Le Journal de Montreal - Weekend
DE POLAR À QUÊTE INTÉRIEURE
Un film de Benoît Pilon. Avec Marie-Josée Croze, François Papineau, Natar Ungalaq
Dans Iqaluit, Benoît Pilon utilise les paysages grandioses du Nunavut comme écrin à l’évolution d’une femme en quête de réponses incarnée par Marie-Josée Croze.
Gilles (François Papineau) travaille six mois par année sur les chantiers d’Iqaluit, capitale du Nunavut. Avec son ami et collègue Victor (Sébastien Huberdeau), Gilles s’est intégré à la vie locale, fréquentant la famille de Noah (Natar Ungalaq).
Carmen (Marie-Josée Croze), sa femme, accourt lorsque Gilles est transporté à l’hôpital. Il est dans le coma après avoir été retrouvé dans un terrain vague, puis décède brutalement. Initialement sous le choc, Carmen va peu à peu se pencher sur la vie de son mari et découvrir qu’elle n’en savait pas grand-chose.

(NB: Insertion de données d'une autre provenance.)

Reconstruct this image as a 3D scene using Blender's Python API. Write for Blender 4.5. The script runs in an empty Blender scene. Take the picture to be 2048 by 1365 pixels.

Amené d’abord à la manière d’un polar – Carmen fait la tournée des autorités afin de chercher à comprendre ce qui a bien pu causer l’accident, si tenté que cela en soit un, de Gilles –, le long métrage de 103 minutes se transforme ensuite à la fois en quête intérieure et en examen de la vie des Inuits à Iqaluit.
À son personnage de Carmen, MarieJosée Croze apporte une force intérieure indéniable, même (et surtout?) si la femme de Gilles est habitée par le doute et les suspicions pendant une bonne partie du long métrage. En Gilles, François Papineau, lors de ses brèves apparitions, semble en parfaite adéquation avec ce paysage majestueux, ce qui renforce d’autant l’impression, en partie fondée, de scission du couple.
De plus, si tous les acteurs sont bons, il faut souligner la performance de Christine Tootoo, dont c’est la première apparition à l’écran, en Ani. Lumineuse, elle confère une grâce tranquille à ce personnage qu’il eût été facile de reléguer à l’arrière-plan en raison de sa relation avec Gilles.
En choisissant le Nunavut, Benoît Pilon a été inspiré. Le travail de Michel La Veaux à la direction photo est à souligner, tant il a su capter la lumière si particulière de la région. Le propos social n’est jamais omniprésent – même s’il est important – et les blessures des personnages sont habilement montrées en demi-teintes.
Le hic, c’est que la promesse de «film policier» (S’agit-il d’un meurtre? Si oui, pourquoi?) est vite éclipsée par le cheminement intérieur de Carmen et la situation de la famille de Noah. Si la démarche demeure intéressante, le spectateur, lui, ne peut totalement adhérer à ce revirement.